For a filmmaker whose work consistently engages with themes of impermanence, resilience, and the relationship between humans and their environment, Hearst's values translate into something coherent. Zhao's fashion choices, at their best, feel like extensions of her creative worldview rather than departures from it.

Chloé Zhao and the Expanding Definition of Cannes Red Carpet Style

The Cannes Film Festival red carpet has always been a stage, but the cast of characters who command that stage is shifting. For decades, the narrative has been shaped by actors in borrowed couture and models in sponsored gowns. Zhao's prominence in this year's best-dressed coverage suggests an appetite for a different kind of style story.

She is not dressed by a team optimizing for maximum brand exposure. She does not appear to be performing glamour for its own sake. She is a filmmaker who attends a film festival and happens to dress in a way that fashion editors find worth discussing at length. That distinction matters.

Why Chloé Zhao Is the Cannes Style Story Worth Following in 2026

With the 79th Cannes Film Festival still ongoing through May 24, more Zhao looks are likely to surface, and more fashion editors are likely to weigh in. But even at this stage, a pattern is clear. Zhao is not competing on the same terms as the actresses and models who dominate the Cannes Film Festival fashion headlines. She is playing a different game entirely and winning it.

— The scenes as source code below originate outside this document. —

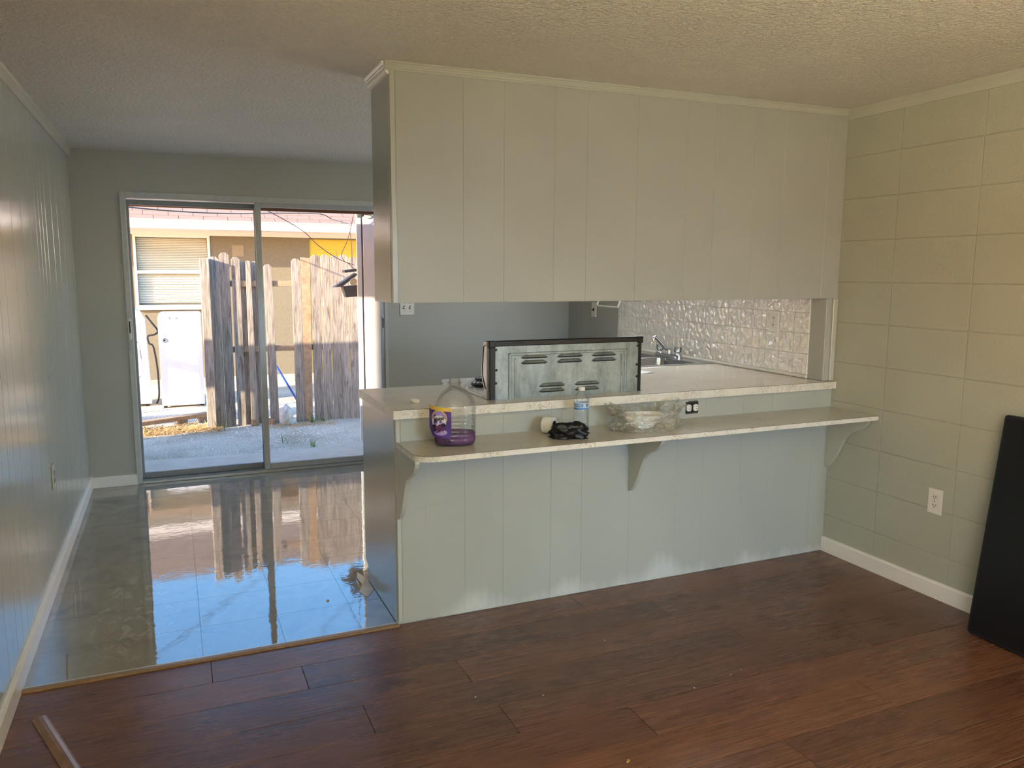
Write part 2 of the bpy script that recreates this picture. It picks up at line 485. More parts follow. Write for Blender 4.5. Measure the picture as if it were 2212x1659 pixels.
class MB:
    def __init__(s): s.v = []; s.f = []; s.smooth = False
    def add(s, vs_, fs):
        b = len(s.v)
        s.v += [tuple(x) for x in vs_]
        s.f += [tuple(b + i for i in f) for f in fs]
        return s
    def box(s, x0, x1, y0, y1, z0, z1):
        return s.add([(x0, y0, z0), (x1, y0, z0), (x1, y1, z0), (x0, y1, z0), (x0, y0, z1), (x1, y0, z1), (x1, y1, z1), (x0, y1, z1)],
                     [(0, 3, 2, 1), (4, 5, 6, 7), (0, 1, 5, 4), (1, 2, 6, 5), (2, 3, 7, 6), (3, 0, 4, 7)])
    def prism(s, poly, axis, a, b):
        """poly: 2-D outline; extruded along axis from a to b.  axis x: (y,z)  y: (x,z)  z: (x,y)"""
        def p(q, t):
            return {'x': (t, q[0], q[1]), 'y': (q[0], t, q[1]), 'z': (q[0], q[1], t)}[axis]
        n = len(poly)
        vs_ = [p(q, a) for q in poly] + [p(q, b) for q in poly]
        fs = [tuple(range(n)), tuple(range(2*n - 1, n - 1, -1))]
        fs += [(i, i + n, (i + 1) % n + n, (i + 1) % n) for i in range(n)]
        return s.add(vs_, fs)
    def tube(s, path, r, n=8, cap=True):
        pts = [Vector(p) for p in path]
        rings = []
        up = Vector((0, 0, 1))
        prev = None
        for i, p in enumerate(pts):
            t = (pts[min(i+1, len(pts)-1)] - pts[max(i-1, 0)]).normalized()
            if prev is None:
                a = t.cross(up)
                if a.length < 1e-3: a = t.cross(Vector((1, 0, 0)))
            else:
                a = prev - t * prev.dot(t)
            a.normalize(); prev = a
            b = t.cross(a)
            rr = r[i] if isinstance(r, (list, tuple)) else r
            rings.append([p + rr*(math.cos(2*math.pi*k/n)*a + math.sin(2*math.pi*k/n)*b) for k in range(n)])
        vs_ = [q for rg in rings for q in rg]
        fs = []
        for i in range(len(rings) - 1):
            for k in range(n):
                fs.append((i*n + k, i*n + (k+1) % n, (i+1)*n + (k+1) % n, (i+1)*n + k))
        if cap:
            fs.append(tuple(range(n-1, -1, -1)))
            fs.append(tuple((len(rings)-1)*n + k for k in range(n)))
        s.smooth = True
        return s.add(vs_, fs)
    def loft(s, rings, cap0=True, cap1=True, smooth=True):
        n = len(rings[0])
        vs_ = [q for rg in rings for q in rg]
        fs = []
        for i in range(len(rings) - 1):
            for k in range(n):
                fs.append((i*n + k, i*n + (k+1) % n, (i+1)*n + (k+1) % n, (i+1)*n + k))
        if cap0: fs.append(tuple(range(n-1, -1, -1)))
        if cap1: fs.append(tuple((len(rings)-1)*n + k for k in range(n)))
        s.smooth = s.smooth or smooth
        return s.add(vs_, fs)
    def lathe(s, prof, n=32, c=(0, 0), cap0=False, cap1=False):
        rings = [[(c[0] + r*math.cos(2*math.pi*k/n), c[1] + r*math.sin(2*math.pi*k/n), z) for k in range(n)] for r, z in prof]
        return s.loft(rings, cap0, cap1)
    def mesh(s, name, bevel=0.0, seg=1, sharp=40):
        me = bpy.data.meshes.new(name)
        me.from_pydata(s.v, [], s.f)
        bm = bmesh.new(); bm.from_mesh(me)
        bmesh.ops.recalc_face_normals(bm, faces=bm.faces)
        if bevel:
            es = [e for e in bm.edges if len(e.link_faces) == 2 and e.calc_face_angle(0) > math.radians(30)]
            bmesh.ops.bevel(bm, geom=es, offset=bevel, segments=seg, profile=0.5, affect='EDGES', clamp_overlap=True)
        if s.smooth:
            for f in bm.faces: f.smooth = True
            for e in bm.edges:
                if len(e.link_faces) == 2 and e.calc_face_angle(0) > math.radians(sharp): e.smooth = False
        bm.to_mesh(me); bm.free()
        return me
    def build(s, name, mat, parent=None, loc=(0, 0, 0), rot=None, bevel=0.0, seg=1, sharp=40):
        return link_obj(name, s.mesh(name, bevel, seg, sharp), mat, parent, loc, rot)

def curve(pts, n=5):
    """points along a smooth curve through pts"""
    P = [Vector(p) for p in pts]
    out = []
    for i in range(len(P)-1):
        a, b, c, d = P[max(i-1, 0)], P[i], P[i+1], P[min(i+2, len(P)-1)]
        for k in range(n):
            t = k/n
            out.append(0.5*((2*b) + (c-a)*t + (2*a-5*b+4*c-d)*t*t + (3*b-a-3*c+d)*t**3))
    out.append(P[-1])
    return out

_bc = {}
def box(name, mat, x0, x1, y0, y1, z0, z1, parent=None, bevel=0.0, seg=1):
    """one box-shaped piece; alike pieces share their mesh"""
    dx, dy, dz = abs(x1-x0), abs(y1-y0), abs(z1-z0)
    key = (mat, round(dx, 4), round(dy, 4), round(dz, 4), bevel, seg)
    if key not in _bc:
        _bc[key] = MB().box(-dx/2, dx/2, -dy/2, dy/2, -dz/2, dz/2).mesh(name, bevel, seg)
    return link_obj(name, _bc[key], mat, parent, ((x0+x1)/2, (y0+y1)/2, (z0+z1)/2))

def struct(name, mb, mat, bevel=0.0):
    o = mb.build(name, mat, bevel=bevel)
    o['kind'] = 'structure'
    return o

def rrect(x0, x1, y0, y1, r, z, n=6):
    pts = []
    for cx, cy, a0 in ((x1-r, y1-r, 0), (x0+r, y1-r, 90), (x0+r, y0+r, 180), (x1-r, y0+r, 270)):
        for k in range(n+1):
            a = math.radians(a0 + 90*k/n)
            pts.append((cx + r*math.cos(a), cy + r*math.sin(a), z))
    return pts

# ------------------------------------------------------------------ room shell
XL, XW, YB, YR = -3.681, -2.320, 2.834, -5.50    # left wall, end of the half wall, door wall, rear wall
ZU, ZC, ZS, DU = 1.335, 0.9115, 0.777, 0.286
HC = 2.242
def ceil_z(x): return HC + 0.0167*(x - XW)/2.32

# ceiling (a touch out of level, as in the photograph)
cz = MB()
xa, xb, ya, yb = XL-0.18, 0.2, YR-0.2, YB+0.15
cz.add([(xa, ya, ceil_z(xa)), (xb, ya, ceil_z(xb)), (xb, yb, ceil_z(xb)), (xa, yb, ceil_z(xa)),
        (xa, ya, 2.33), (xb, ya, 2.33), (xb, yb, 2.33), (xa, yb, 2.33)],
       [(0, 3, 2, 1), (4, 5, 6, 7), (0, 1, 5, 4), (1, 2, 6, 5), (2, 3, 7, 6), (3, 0, 4, 7)])
struct('ceiling', cz, 'ceiling_texture')

# living room floor: planks on a dark underlay
fl = struct('floor', MB().box(XL-0.1, 0.05, YR-0.1, 0.0, -0.12, -0.004), 'plank_gap')
PW, PL, GAP = 0.178, 1.53, 0.0019
starts = [-3.054, -2.745, -2.200, -2.594, -2.170, -3.30, -2.45, -2.95, -2.05]
r = 0
y1 = -0.0015
while y1 > YR:
    y0 = -0.02 - 0.178*(r+1)
    st = starts[r] if r < len(starts) else -3.4 + (r*0.61803*1.53) % 1.53
    x = st - PL
    while x < 0:
        a, b = max(x, XL), min(x + PL, 0.0)
        if b - a > 0.02:
            box('plank', 'oak_plank', a+GAP/2, b-GAP/2, max(y0, YR)+GAP/2, y1-GAP/2, -0.012, 0.0, fl, 0.0007)
        x += PL
    y1 = y0
    r += 1

# kitchen floor: 12 inch vinyl tiles
fk = struct('floor_kitchen', MB().box(XL-0.1, 0.05, 0.0, YB+0.12, -0.12, -0.0026), 'vinyl_gap')
gx = [XL] + [-2.773 + 0.305*k for k in range(-2, 10) if XL < -2.773 + 0.305*k < -0.065] + [-0.065]
gy = [0.004] + [0.295 + 0.305*k for k in range(0, 10) if 0.295 + 0.305*k < YB] + [YB]
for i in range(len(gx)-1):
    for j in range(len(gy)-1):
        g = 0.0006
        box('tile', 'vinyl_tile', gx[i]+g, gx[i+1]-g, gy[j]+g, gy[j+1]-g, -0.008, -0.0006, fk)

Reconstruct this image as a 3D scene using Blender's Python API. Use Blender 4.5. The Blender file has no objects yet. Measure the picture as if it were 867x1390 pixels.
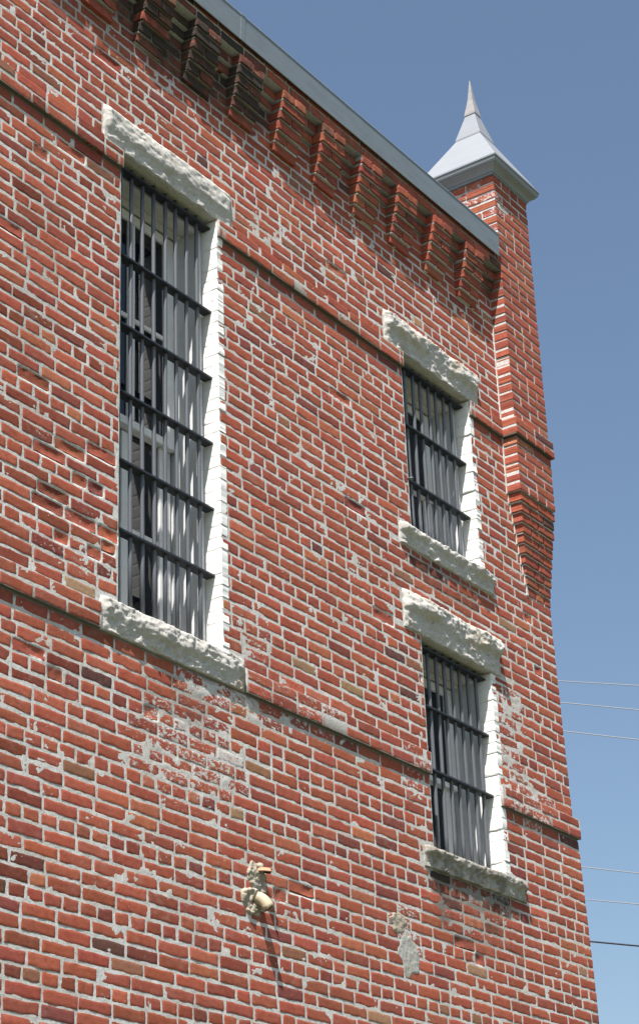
import bpy, bmesh, math, random
import numpy as np
from mathutils import Vector, Matrix, noise as mnoise

random.seed(7)
rng = np.random.default_rng(11)
scene = bpy.context.scene
R_ = math.radians

# ------------------------------------------------------------ camera
FPX = 2762.0
cam_d = bpy.data.cameras.new('camera')
cam = bpy.data.objects.new('camera', cam_d)
scene.collection.objects.link(cam)
scene.camera = cam
cam_d.sensor_fit = 'HORIZONTAL'
cam_d.sensor_width = 36.0
cam_d.lens = FPX / 867.0 * 36.0
cam_d.shift_y = -45.0 / 867.0
cam_d.clip_start = 0.1
cam_d.clip_end = 3000


def unit(v):
    return v / np.linalg.norm(v)


_ex = unit(np.array([2540 - 433.5, 1915 - 650.0, FPX]))
_ez = unit(np.array([205 - 433.5, -5000 - 650.0, FPX]))
_ez = unit(_ez - _ex * (_ez @ _ex))
_ey = np.cross(_ez, _ex)
RW = np.stack([_ex, _ey, _ez])          # world = RW @ view direction
CAM = Vector((0, -5.44, 1.6))
m = Matrix.Identity(4)
for r in range(3):
    m[r][0] = RW[r, 0]
    m[r][1] = -RW[r, 1]
    m[r][2] = -RW[r, 2]
    m[r][3] = CAM[r]
cam.matrix_world = m

# ------------------------------------------------------------ light
SUN_TRAVEL = Vector((0.49, 0.237, -1.0)).normalized()
world = bpy.data.worlds.new('World')
scene.world = world
world.use_nodes = True
wn = world.node_tree
bg = wn.nodes['Background']
sky = wn.nodes.new('ShaderNodeTexSky')
sky.sky_type = 'NISHITA'
sky.sun_disc = False
sky.sun_elevation = math.asin(-SUN_TRAVEL.z)
sky.sun_rotation = math.atan2(-SUN_TRAVEL.x, -SUN_TRAVEL.y)
sky.altitude = 0
sky.air_density = 1.0
sky.dust_density = 2.2
sky.ozone_density = 0.45
grade = wn.nodes.new('ShaderNodeMix')
grade.data_type = 'RGBA'
grade.blend_type = 'MULTIPLY'
grade.inputs[0].default_value = 1.0
grade.inputs[7].default_value = (1.05, 1.10, 1.09, 1)
wn.links.new(sky.outputs[0], grade.inputs[6])
wn.links.new(grade.outputs[2], bg.inputs[0])
bg.inputs[1].default_value = 0.070
sun_d = bpy.data.lights.new('sun', 'SUN')
sun_d.energy = 5.0
sun_d.angle = R_(0.53)
sun_d.color = (1.0, 0.955, 0.89)
sun = bpy.data.objects.new('sun', sun_d)
scene.collection.objects.link(sun)
sun.rotation_euler = SUN_TRAVEL.to_track_quat('-Z', 'Y').to_euler()
scene.view_settings.view_transform = 'Standard'
scene.view_settings.look = 'None'
scene.view_settings.gamma = 1
scene.view_settings.exposure = 1.0
scene.view_settings.use_curve_mapping = False

# ------------------------------------------------------------ materials
def mat(name, col, rough=0.8, metal=0.0, spec=0.4):
    mt = bpy.data.materials.new(name)
    mt.use_nodes = True
    b = mt.node_tree.nodes['Principled BSDF']
    b.inputs['Base Color'].default_value = (*col, 1)
    b.inputs['Roughness'].default_value = rough
    b.inputs['Metallic'].default_value = metal
    b.inputs['Specular IOR Level'].default_value = spec
    return mt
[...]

Her looks at Cannes 2026 have been consistent in their quality and varied in their approach: from the sustainable luxury of Gabriela Hearst at opening night, to the architectural drama of black lace, to the confident warmth of a mustard hood, to the rule-dissolving energy of navy and black. Each look reflects an intelligence about dressing that goes beyond aesthetics.

Zhao's red carpet style at Cannes 2026 is a reminder that the most interesting fashion moments do not always come from the most expected sources. Sometimes the best-dressed person in the room is the one who made the film.